First Feature Competition

Divines, directed by Uda Benyamina, is a funny, touching tale of innocence and ambition, with an eventual brutality that hits you like a brick.

Growing up with a heavy-drinking mother and no money or father to speak of, teenage Dounia (Oulaya Amamra) lives out her schooldays dreaming of earning enough money to escape the quicksand of her life. More than a dream, it becomes her fixation, one which leads her, and her best friend Maimouna, to seek work for a local drug dealer.

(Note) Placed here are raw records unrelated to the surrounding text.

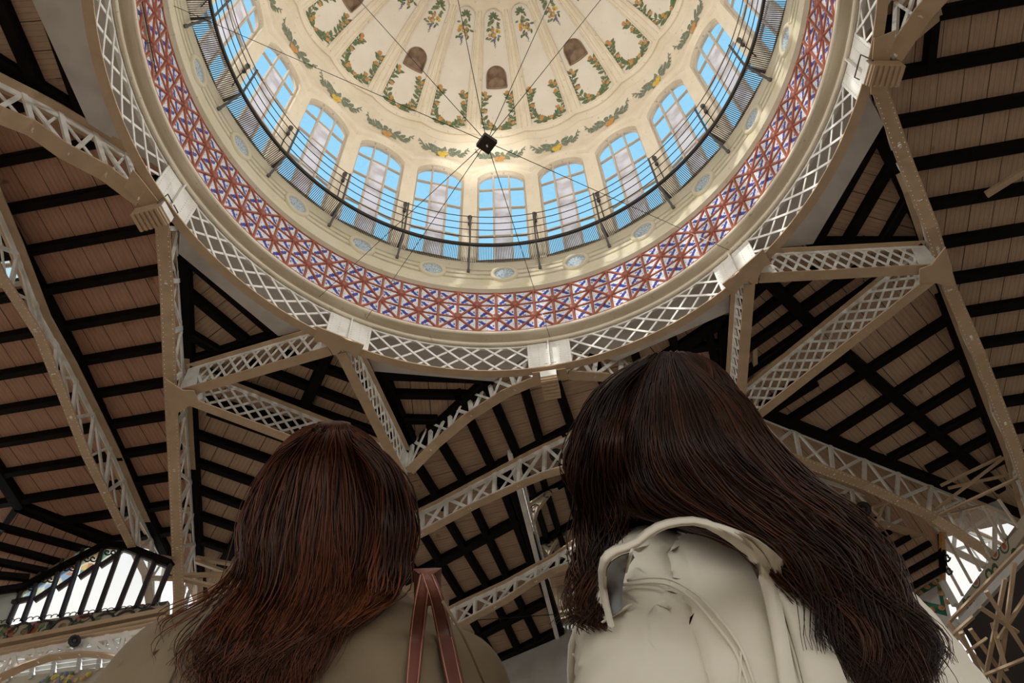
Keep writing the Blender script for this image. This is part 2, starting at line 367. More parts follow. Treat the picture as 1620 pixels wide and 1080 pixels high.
def panel_mesh(niche):
    def s2(u, t): return Vector((u*10, t*10))
    pts = []; edges = []
    out = [(-PW + 2*PW*i/10, T0_) for i in range(10)] + [(PW, T0_ + (panel_top(PW*.999)-T0_)*i/20) for i in range(20)] + [(PW*math.cos(a), panel_top(PW*math.cos(a))) for a in [PI*i/14 for i in range(15)]] + [(-PW, T0_ + (panel_top(PW*.999)-T0_)*i/20) for i in range(19, 0, -1)]
    pts += out; n = len(out); edges += [(i, (i+1) % n) for i in range(n)]
    NW, N0, N1 = .235, .665, .735
    nt_ = lambda u: N1 + .055*math.sqrt(max(0, 1-(u/NW)**2))
    if niche:
        hole = [(-NW + 2*NW*i/6, N0) for i in range(6)] + [(NW, N0 + (N1-N0)*i/2) for i in range(3)] + [(NW*math.cos(PI*i/12), nt_(NW*math.cos(PI*i/12))) for i in range(1, 12)] + [(-NW, N0 + (N1-N0)*i/2) for i in (2, 1)]
        b0 = len(pts); pts += hole; m = len(hole); edges += [(b0+i, b0+(i+1) % m) for i in range(m)]
    for i in range(1, 10):
        for j in range(1, 28):
            u = -PW + 2*PW*i/10; t = T0_ + (T1_-T0_)*j/28
            if t < panel_top(u)-.01: pts.append((u+.0001*j, t))
    r = delaunay_2d_cdt([s2(*p) for p in pts], edges, [], 1, 1e-5)
    mb = MB(); V = [(v.x/10, v.y/10) for v in r[0]]; fs = []
    for f in r[2]:
        cu = sum(V[i][0] for i in f)/len(f); ct = sum(V[i][1] for i in f)/len(f)
        if niche and abs(cu) < NW and N0 < ct < nt_(cu): continue
        fs.append(tuple(f))
    mb.add([S(u, t, 0) for u, t in V], fs)
    pm = mb.mesh('dome_panel', M['panel'], True)
    if not niche: return pm, None
    mb = MB(); m = len(hole)
    ring0 = [S(u, t, .03) for u, t in hole]; ring1 = [S(u, t, 0)+Vector((0, .36, -.03)) for u, t in hole]
    mb.add(ring0+ring1, [(i, (i+1) % m, m+(i+1) % m, m+i) for i in range(m)] + [tuple(range(m, 2*m))])
    mb.tube(ring0, .022, 5, closed=True)
    return pm, mb.mesh('niche', M['niche'])
pan_plain, _ = panel_mesh(False); pan_niche, niche_me = panel_mesh(True)
# ---- painted decoration: thin leaves, stems and fruit laid on the plaster
def leaf(mb, F, x, y, ang, L, W, off=.012):
    pts = [(0, 0), (.25, .42), (.55, .5), (.8, .3), (1, 0), (.8, -.3), (.55, -.5), (.25, -.42)]
    c, s_ = math.cos(ang), math.sin(ang)
    vs = [F(x + (px*L*c - py*W*s_), y + (px*L*s_ + py*W*c), off) for px, py in pts] + [F(x+.5*L*c, y+.5*L*s_, off+.012)]
    mb.add(vs, [(i, (i+1) % 8, 8) for i in range(8)])
def disc(mb, F, x, y, r, off=.02, sx=1):
    vs = [F(x + r*sx*math.cos(2*PI*i/10), y + r*math.sin(2*PI*i/10), off) for i in range(10)] + [F(x, y, off+.03)]
    mb.add(vs, [(i, (i+1) % 10, 10) for i in range(10)])
def ribbon(mb, F, pts, w_, off=.01):
    vs = []
    for i, (x, y) in enumerate(pts):
        a = pts[max(0, i-1)]; b = pts[min(len(pts)-1, i+1)]; dx, dy = b[0]-a[0], b[1]-a[1]; l = math.hypot(dx, dy) or 1
        vs += [F(x - dy/l*w_/2, y + dx/l*w_/2, off), F(x + dy/l*w_/2, y - dx/l*w_/2, off)]
    mb.add(vs, [(2*i, 2*i+1, 2*i+3, 2*i+2) for i in range(len(pts)-1)])
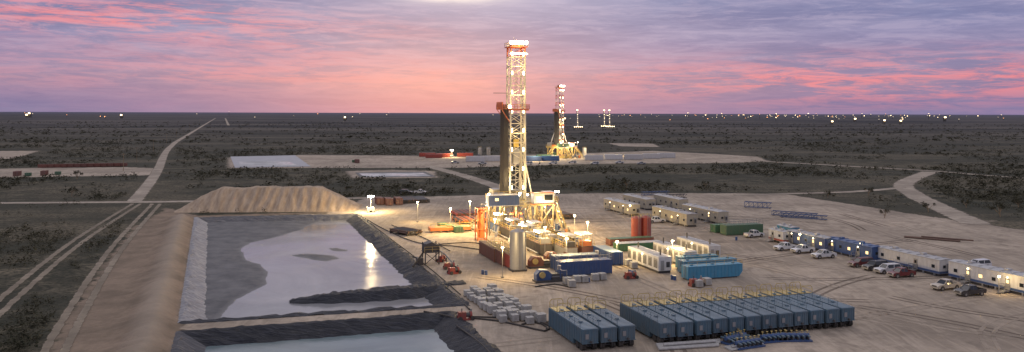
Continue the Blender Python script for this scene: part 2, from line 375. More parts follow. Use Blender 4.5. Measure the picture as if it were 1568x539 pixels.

As the girls become enamoured with the fast-tracked rewards of crime, they find themselves assuming greater and greater responsibility, with the ever-present undercurrent of danger in tow.

“pretty gut-wrenching stuff”

Films like Divines often hinge on the strength of its lead performance, and Amamra here is fiery and enthralling. It takes barely a scene to get the audience on her side, and by the end of it we are so wrapped up in her fortunes that we recoil with every setback she suffers – and ‘setback’ euphemistically covers some pretty gut-wrenching stuff.

Divines may seem to slide into melodrama in its final throes, but it is mostly taut and believable. The governing idea may be well-trodden territory (the ‘crime doesn’t pay’ movie), and there is a romantic side-plot which doesn’t convince as effectively as the rest, but faults notwithstanding, Benyamina has produced a lively, involving film of considerable gravitas.